**Collected data entries**
** start **

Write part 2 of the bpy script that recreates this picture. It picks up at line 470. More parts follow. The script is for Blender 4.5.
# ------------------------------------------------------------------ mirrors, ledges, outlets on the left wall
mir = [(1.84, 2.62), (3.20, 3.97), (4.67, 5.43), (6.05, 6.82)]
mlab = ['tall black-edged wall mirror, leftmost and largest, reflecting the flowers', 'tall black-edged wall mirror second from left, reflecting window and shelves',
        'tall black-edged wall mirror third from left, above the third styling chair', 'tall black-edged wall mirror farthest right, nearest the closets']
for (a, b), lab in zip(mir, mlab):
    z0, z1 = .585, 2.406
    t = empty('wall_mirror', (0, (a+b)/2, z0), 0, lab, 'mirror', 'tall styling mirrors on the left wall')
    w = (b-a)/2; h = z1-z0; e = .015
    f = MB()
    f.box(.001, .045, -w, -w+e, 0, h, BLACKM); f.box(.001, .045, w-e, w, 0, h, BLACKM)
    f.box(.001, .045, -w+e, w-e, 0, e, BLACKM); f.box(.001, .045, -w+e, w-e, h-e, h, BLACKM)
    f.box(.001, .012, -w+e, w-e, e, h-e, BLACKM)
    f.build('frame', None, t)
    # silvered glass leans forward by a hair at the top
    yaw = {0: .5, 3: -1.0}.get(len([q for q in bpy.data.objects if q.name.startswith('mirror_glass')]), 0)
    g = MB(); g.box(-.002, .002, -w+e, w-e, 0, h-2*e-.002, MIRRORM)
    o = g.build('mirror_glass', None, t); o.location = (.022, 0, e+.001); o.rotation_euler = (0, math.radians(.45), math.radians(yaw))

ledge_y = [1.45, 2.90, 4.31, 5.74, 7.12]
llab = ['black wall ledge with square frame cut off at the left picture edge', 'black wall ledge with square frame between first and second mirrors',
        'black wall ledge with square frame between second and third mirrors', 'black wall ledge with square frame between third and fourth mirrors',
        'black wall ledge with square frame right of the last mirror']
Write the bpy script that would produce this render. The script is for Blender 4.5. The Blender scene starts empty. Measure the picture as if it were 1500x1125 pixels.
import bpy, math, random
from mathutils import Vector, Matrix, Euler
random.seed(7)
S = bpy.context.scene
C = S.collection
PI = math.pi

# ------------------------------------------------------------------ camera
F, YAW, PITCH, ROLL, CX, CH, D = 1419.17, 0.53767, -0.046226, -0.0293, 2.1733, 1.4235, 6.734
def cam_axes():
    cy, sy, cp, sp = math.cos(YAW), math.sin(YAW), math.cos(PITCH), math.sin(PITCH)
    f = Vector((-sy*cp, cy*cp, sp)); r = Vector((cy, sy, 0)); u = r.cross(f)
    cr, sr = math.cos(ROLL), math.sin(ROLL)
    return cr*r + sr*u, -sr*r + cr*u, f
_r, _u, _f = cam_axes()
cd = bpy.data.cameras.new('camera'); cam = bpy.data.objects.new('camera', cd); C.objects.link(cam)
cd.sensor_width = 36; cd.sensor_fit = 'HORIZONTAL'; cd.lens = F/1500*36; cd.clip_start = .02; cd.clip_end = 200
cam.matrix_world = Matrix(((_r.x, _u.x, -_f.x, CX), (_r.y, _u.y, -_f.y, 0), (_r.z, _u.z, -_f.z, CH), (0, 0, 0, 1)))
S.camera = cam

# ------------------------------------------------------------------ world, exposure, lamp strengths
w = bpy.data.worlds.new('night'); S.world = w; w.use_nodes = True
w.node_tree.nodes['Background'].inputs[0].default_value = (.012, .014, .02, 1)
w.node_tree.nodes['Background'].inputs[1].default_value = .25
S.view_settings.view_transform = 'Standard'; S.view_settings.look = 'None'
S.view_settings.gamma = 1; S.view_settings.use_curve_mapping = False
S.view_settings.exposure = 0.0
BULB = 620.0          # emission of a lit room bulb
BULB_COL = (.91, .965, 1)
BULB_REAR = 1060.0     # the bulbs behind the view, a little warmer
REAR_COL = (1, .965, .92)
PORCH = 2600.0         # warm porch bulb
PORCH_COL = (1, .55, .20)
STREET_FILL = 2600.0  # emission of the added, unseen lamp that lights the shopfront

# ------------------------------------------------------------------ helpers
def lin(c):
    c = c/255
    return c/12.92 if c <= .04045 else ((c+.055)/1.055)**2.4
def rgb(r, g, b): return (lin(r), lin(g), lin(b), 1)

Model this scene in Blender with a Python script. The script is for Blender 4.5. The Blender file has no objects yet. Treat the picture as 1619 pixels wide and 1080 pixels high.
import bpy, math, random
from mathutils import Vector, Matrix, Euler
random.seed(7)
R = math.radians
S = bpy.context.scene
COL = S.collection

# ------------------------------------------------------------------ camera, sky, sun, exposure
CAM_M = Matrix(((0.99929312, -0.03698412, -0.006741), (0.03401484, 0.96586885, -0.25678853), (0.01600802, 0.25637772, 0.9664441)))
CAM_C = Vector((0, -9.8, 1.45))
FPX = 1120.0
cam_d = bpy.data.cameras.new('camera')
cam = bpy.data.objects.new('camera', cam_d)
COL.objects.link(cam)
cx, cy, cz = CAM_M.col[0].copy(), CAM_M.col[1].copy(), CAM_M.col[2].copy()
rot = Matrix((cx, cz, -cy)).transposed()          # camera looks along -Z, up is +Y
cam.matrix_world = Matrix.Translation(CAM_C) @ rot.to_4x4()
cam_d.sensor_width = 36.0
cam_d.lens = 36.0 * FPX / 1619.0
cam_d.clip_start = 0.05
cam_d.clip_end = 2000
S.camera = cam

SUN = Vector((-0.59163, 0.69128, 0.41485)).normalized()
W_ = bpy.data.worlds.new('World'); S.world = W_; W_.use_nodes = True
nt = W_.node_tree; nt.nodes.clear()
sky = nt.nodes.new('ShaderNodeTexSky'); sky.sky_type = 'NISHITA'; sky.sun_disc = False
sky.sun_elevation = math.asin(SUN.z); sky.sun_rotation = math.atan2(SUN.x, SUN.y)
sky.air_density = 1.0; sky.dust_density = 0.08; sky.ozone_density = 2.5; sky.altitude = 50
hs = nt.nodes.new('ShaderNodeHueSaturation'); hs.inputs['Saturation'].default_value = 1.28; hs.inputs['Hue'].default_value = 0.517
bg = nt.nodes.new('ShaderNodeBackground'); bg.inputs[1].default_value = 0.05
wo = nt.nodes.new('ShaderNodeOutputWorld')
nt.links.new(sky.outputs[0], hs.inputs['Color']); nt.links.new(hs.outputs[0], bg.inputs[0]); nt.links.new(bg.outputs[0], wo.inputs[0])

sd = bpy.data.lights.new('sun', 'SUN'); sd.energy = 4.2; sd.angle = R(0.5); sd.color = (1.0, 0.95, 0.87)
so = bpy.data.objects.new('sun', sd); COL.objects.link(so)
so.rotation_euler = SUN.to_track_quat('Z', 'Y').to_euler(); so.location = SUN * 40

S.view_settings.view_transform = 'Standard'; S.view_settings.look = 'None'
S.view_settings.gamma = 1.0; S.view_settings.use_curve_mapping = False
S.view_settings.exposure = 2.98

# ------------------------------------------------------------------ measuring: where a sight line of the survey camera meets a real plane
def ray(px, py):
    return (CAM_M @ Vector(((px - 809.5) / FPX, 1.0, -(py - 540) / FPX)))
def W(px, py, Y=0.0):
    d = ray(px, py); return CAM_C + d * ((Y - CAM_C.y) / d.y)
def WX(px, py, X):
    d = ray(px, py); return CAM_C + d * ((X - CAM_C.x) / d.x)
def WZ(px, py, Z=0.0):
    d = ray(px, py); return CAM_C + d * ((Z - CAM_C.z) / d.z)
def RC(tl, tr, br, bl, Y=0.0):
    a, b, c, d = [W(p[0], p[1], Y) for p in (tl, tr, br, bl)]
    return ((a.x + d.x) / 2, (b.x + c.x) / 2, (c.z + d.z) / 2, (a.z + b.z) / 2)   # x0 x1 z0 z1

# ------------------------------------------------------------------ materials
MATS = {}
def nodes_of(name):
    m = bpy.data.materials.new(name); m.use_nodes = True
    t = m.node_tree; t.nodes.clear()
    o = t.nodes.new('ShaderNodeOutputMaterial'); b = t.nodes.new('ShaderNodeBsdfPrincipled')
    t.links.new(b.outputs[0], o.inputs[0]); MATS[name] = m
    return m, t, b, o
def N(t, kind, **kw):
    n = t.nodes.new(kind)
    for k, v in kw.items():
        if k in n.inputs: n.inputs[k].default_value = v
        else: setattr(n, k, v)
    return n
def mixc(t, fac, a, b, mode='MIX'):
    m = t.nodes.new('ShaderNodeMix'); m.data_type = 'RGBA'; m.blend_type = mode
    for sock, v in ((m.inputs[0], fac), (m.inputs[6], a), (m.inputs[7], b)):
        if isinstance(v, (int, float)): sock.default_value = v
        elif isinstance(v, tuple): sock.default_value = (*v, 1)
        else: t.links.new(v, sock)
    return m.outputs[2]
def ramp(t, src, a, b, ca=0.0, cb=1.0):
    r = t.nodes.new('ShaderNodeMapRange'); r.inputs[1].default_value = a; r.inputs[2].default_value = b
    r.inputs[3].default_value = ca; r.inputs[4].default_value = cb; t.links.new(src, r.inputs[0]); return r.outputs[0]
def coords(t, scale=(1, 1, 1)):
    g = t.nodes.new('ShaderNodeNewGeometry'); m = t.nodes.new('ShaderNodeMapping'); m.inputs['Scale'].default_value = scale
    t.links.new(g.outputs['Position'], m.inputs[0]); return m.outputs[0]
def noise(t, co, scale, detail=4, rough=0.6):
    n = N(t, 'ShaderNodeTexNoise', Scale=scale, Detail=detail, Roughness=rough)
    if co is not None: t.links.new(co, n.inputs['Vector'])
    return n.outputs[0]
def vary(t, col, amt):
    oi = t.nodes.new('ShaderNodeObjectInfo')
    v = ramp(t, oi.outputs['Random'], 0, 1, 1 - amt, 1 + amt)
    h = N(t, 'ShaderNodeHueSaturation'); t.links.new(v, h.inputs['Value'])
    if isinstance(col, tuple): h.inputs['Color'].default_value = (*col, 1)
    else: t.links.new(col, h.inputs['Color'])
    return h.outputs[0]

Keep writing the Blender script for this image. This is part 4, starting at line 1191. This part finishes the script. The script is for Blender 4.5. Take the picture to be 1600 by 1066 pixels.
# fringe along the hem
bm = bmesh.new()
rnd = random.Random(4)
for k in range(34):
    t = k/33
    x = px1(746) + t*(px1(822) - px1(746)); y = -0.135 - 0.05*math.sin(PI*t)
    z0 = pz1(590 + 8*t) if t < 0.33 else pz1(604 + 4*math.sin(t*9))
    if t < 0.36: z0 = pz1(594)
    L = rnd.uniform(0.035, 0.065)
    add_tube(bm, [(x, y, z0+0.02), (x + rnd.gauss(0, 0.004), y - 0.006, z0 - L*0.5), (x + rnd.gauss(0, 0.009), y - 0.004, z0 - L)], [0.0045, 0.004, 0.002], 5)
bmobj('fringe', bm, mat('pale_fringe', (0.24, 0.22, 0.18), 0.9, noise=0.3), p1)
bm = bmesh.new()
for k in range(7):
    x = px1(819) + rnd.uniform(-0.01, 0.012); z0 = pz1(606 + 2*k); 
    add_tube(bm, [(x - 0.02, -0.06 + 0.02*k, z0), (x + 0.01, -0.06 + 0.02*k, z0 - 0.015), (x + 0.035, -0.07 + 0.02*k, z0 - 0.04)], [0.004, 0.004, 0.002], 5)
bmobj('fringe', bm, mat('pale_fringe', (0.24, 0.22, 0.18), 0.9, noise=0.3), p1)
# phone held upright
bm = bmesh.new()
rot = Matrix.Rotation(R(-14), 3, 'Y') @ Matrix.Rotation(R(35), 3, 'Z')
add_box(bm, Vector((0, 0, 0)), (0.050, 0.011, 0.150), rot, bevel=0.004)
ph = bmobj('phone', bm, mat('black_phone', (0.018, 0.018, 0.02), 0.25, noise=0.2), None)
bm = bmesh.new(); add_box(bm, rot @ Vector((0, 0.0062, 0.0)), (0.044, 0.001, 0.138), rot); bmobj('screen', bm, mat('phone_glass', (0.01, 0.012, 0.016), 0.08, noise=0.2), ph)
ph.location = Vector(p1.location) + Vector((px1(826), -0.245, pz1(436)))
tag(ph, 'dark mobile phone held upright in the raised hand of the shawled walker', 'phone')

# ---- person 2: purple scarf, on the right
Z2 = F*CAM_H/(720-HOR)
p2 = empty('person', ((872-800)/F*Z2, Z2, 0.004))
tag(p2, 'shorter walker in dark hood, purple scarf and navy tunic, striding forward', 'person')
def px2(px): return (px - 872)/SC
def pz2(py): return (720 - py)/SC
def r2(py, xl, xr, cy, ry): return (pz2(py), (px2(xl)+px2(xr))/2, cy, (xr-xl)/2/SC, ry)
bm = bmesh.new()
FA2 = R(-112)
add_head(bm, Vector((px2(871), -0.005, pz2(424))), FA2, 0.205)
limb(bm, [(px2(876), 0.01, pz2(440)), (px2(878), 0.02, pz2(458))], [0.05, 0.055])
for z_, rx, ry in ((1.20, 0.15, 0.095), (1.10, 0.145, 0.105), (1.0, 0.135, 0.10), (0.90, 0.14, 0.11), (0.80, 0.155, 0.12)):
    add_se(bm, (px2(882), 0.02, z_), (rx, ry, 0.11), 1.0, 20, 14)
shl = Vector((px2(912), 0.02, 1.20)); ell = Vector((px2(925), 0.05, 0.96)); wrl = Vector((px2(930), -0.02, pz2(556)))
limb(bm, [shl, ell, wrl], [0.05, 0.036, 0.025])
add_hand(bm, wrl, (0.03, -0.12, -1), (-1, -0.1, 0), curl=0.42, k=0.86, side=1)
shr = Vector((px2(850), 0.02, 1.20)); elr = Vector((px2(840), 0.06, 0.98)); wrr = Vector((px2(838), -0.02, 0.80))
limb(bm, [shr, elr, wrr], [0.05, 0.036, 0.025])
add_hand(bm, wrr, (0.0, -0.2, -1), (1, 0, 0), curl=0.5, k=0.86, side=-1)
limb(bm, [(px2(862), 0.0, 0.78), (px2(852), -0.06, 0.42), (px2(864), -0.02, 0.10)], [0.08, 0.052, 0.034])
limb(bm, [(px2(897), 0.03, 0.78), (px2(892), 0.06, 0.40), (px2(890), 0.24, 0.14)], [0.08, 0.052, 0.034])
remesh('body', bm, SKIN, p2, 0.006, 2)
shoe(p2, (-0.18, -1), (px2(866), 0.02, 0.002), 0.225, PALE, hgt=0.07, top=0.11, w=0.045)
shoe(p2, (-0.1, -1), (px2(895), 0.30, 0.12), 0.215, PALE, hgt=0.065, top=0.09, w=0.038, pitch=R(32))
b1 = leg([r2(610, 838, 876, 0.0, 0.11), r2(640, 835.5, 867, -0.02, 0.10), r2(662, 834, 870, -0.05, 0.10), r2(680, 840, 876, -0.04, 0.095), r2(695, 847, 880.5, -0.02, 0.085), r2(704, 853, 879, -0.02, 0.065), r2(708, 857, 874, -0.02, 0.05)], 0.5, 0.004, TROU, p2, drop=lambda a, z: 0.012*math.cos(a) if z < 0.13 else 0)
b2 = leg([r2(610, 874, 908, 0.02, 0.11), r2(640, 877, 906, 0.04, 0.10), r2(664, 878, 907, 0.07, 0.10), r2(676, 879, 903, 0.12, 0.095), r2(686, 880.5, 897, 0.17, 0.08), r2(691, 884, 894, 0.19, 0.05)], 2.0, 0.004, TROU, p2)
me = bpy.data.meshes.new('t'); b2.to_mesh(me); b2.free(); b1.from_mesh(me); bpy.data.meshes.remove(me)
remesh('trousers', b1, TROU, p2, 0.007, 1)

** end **

**TASK DESCRIPTION**
Please transcribe, exactly and with nothing added, the lines from the first line of the material above through the line that contains "o = g.build('mirror_glass', None, t);".

**REPLY TO THE TASK**
Write part 2 of the bpy script that recreates this picture. It picks up at line 470. More parts follow. The script is for Blender 4.5.
# ------------------------------------------------------------------ mirrors, ledges, outlets on the left wall
mir = [(1.84, 2.62), (3.20, 3.97), (4.67, 5.43), (6.05, 6.82)]
mlab = ['tall black-edged wall mirror, leftmost and largest, reflecting the flowers', 'tall black-edged wall mirror second from left, reflecting window and shelves',
        'tall black-edged wall mirror third from left, above the third styling chair', 'tall black-edged wall mirror farthest right, nearest the closets']
for (a, b), lab in zip(mir, mlab):
    z0, z1 = .585, 2.406
    t = empty('wall_mirror', (0, (a+b)/2, z0), 0, lab, 'mirror', 'tall styling mirrors on the left wall')
    w = (b-a)/2; h = z1-z0; e = .015
    f = MB()
    f.box(.001, .045, -w, -w+e, 0, h, BLACKM); f.box(.001, .045, w-e, w, 0, h, BLACKM)
    f.box(.001, .045, -w+e, w-e, 0, e, BLACKM); f.box(.001, .045, -w+e, w-e, h-e, h, BLACKM)
    f.box(.001, .012, -w+e, w-e, e, h-e, BLACKM)
    f.build('frame', None, t)
    # silvered glass leans forward by a hair at the top
    yaw = {0: .5, 3: -1.0}.get(len([q for q in bpy.data.objects if q.name.startswith('mirror_glass')]), 0)
    g = MB(); g.box(-.002, .002, -w+e, w-e, 0, h-2*e-.002, MIRRORM)
    o = g.build('mirror_glass', None, t); o.location = (.022, 0, e+.001); o.rotation_euler = (0, math.radians(.45), math.radians(yaw))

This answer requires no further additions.